Links vom Boulevard wehen die roten Fahnen der Kommunisten und der Linken Front. Vorne steht Sergej Udaltsow. Er hätte heute zu einer Vernehmung erscheinen sollen, doch er ging nicht dahin. "Ich habe beschlossen, heute mit dem Volk zu sein. Die Ermittler sollten warten", sagt er. Am Tag davor wurden seine Wohnung sowie die Wohnungen anderer Oppositionsführer durchsucht. Bei Udaltsow wurden Dokumente, Rechner und Datenspeicher beschlagnahmt. Er und die anderen Regierungskritiker - der Blogger Alexej Nawalny, Ilja Jaschin von der Bewegung Solidarnost und die Fernsehmoderatorin Xenia Sobtschak - sollen zu Massenunruhen angestiftet haben. Allen vier wurden am Montag Vorladungen überreicht. Auf diese Weise versuchten die Behörden, die Köpfe der Proteste loszuwerden und die Menschen von der Großdemonstration abzuschrecken. Dem gleichen Ziel diente auch die Verschärfung des Versammlungsrechtes. Das neue Gesetz, das die Strafen für nicht genehmigte Aktionen auf das 150-Fache erhöht, wurde in einer beispiellosen Eile vom Parlament vergangene Woche verabschiedet. 12 000 Polizisten sorgten für die Sicherheit während der Demonstration. "Die Macht versucht uns einzuschüchtern, doch das wird in Moskau nie funktionieren", sagt Ewgenij, ein Manager bei einem Bauunternehmen. "Wir werden weiter zu Protesten kommen, denn wir brauchen Freiheit."

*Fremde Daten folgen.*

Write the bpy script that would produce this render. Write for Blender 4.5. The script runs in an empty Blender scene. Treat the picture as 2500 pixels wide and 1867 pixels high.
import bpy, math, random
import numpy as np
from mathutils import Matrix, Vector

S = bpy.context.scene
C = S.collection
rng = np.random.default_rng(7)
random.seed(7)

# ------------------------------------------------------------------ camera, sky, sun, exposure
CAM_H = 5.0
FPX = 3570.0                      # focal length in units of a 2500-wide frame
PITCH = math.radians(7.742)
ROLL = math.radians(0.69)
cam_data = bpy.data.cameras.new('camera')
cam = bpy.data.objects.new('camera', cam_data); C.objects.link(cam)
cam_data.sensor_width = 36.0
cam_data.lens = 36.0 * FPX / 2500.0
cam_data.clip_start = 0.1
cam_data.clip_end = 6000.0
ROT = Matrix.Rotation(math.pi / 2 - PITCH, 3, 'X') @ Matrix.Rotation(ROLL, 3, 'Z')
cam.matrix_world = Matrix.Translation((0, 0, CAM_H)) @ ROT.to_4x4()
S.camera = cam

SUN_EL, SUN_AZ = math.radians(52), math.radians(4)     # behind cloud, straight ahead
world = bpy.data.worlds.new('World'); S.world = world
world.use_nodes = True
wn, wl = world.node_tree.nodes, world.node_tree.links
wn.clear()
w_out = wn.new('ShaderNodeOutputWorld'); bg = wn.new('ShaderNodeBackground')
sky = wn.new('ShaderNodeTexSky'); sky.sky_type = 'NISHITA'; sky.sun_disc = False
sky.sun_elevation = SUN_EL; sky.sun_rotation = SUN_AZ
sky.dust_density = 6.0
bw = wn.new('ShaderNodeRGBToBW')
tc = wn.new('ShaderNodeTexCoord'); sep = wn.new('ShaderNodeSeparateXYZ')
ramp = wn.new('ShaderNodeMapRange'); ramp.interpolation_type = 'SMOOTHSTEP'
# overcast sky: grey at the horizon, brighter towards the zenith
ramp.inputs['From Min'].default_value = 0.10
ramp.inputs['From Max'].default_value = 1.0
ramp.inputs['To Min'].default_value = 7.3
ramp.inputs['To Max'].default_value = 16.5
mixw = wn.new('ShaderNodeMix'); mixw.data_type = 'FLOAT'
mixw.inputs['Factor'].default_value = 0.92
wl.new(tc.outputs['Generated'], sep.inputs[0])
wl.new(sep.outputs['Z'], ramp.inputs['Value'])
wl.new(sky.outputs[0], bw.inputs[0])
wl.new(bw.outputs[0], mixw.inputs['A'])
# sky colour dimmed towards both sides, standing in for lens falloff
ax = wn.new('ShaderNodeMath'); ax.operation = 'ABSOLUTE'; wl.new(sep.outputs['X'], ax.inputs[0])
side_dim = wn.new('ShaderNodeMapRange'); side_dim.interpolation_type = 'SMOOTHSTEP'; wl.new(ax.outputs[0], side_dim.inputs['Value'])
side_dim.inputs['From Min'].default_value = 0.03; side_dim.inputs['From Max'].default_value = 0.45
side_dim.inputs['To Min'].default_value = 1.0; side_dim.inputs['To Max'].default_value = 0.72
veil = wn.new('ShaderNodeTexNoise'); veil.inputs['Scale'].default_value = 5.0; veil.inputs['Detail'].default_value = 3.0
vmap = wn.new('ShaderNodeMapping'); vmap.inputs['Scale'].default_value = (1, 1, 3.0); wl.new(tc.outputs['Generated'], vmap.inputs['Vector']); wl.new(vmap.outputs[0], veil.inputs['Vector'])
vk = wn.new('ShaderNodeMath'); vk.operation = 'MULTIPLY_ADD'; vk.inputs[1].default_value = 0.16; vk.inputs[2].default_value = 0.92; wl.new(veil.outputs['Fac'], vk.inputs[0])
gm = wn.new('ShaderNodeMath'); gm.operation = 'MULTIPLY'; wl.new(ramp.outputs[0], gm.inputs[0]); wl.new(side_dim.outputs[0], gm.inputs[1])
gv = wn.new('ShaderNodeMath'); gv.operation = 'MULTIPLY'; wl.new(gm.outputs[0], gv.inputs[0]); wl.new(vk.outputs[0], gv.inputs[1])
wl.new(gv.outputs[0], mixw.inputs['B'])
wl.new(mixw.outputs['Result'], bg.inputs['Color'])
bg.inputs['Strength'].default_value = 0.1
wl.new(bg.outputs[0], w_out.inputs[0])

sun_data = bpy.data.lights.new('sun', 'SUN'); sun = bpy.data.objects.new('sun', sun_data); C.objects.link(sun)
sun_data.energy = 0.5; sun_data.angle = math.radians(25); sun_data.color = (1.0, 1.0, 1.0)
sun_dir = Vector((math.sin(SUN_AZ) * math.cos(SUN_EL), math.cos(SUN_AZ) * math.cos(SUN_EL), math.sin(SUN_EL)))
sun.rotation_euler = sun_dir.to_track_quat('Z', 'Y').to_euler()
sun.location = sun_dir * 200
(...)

Der Protestmarsch füllt mehrere Boulevards im Zentrum Moskaus. "Putin ist ein Dieb", "Putin, hau ab!", rufen die Demonstranten. Nach Angaben von einem der Organisatoren, Sergej Davidis, nahmen mindestens 50 000 Menschen am Marsch der Millionen teil, die Polizei sprach von lediglich 18 000 Teilnehmern, Udaltsow von 100 000. Zur anschließenden Kundgebung kommt die Menschenmenge zum Sacharow-Prospekt, wo am 24. Dezember eine der ersten Protestaktionen stattfand. Gestern ist der Prospekt wieder voll - die Unzufriedenheit legte sich nach den Präsidentenwahlen nicht. "Das funktioniert wie bei einer Sprungfeder", sagt der Abgeordnete der Partei Gerechtes Russland, Dmitri Gudkow. "Man kann daraufdrücken, aber nur bis einer gewissen Grenze, dann schlägt sie noch stärker zurück. Die Macht prüft, ob man die Menschen mit Festnahmen, Durchsuchungen und hohen Strafen einschüchtern kann. Doch das führt zu einem Gegeneffekt."
+++ Putin fehlt Vision für Russland +++
Gudkow soll heute auf der Bühne den Moderator Ilja Jaschin ersetzen, der lange bei einer Anhörung war. Erst um 17 Uhr konnte der zum Sacharow-Prospekt kommen. "Sie werden uns nicht einschüchtern", rief er. Auch der Blogger Alexej Nawalny war gestern nicht dabei. "Es ist schrecklich, hier zu sitzen, wenn die Stimmung am Sacharow-Prospekt so cool ist", twitterte er aus dem Zimmer der Ermittler. Er werde über die Arbeit seiner Stiftung zur Bekämpfung der Korruption gefragt. Gegen Udaltsow läuft ein Strafverfahren in der Stadt Uljaniwsk, weil er dort angeblich eine Journalistin geschlagen haben soll. Seine Anhänger befürchten, dass er zu einer längeren Haftstrafe verurteilt wird. Der russischen Opposition wird von den regierungstreuen Medien immer wieder vorgeworfen, aus dem Ausland finanziert zu werden. "Wenn die Macht keinen Dialog mit uns führt und nur die Sprache von Gummiknüppeln mit uns spricht, wird der Protest früher oder später sehr radikal, und niemand wird ihn stoppen können", sagt der Abgeordnete Dmitri Gudkow.
Wladimir Putin zeigte sich vom Widerstand gegen ihn unbeeindruckt. "Solche hitzigen Diskussionen sind die Norm für ein freies demokratisches Land, und das ist der Weg, den unser Volk gewählt hat", sagte er in einer Rede zum Unabhängigkeitstag im Staatsfernsehen. Der Präsident rief zu Dialog und Kompromissen auf. Zugleich warnte er aber auch seine Gegner indirekt vor einer schärferen Gangart: "Für uns ist alles inakzeptabel, was dem Land schadet und die Gesellschaft spaltet."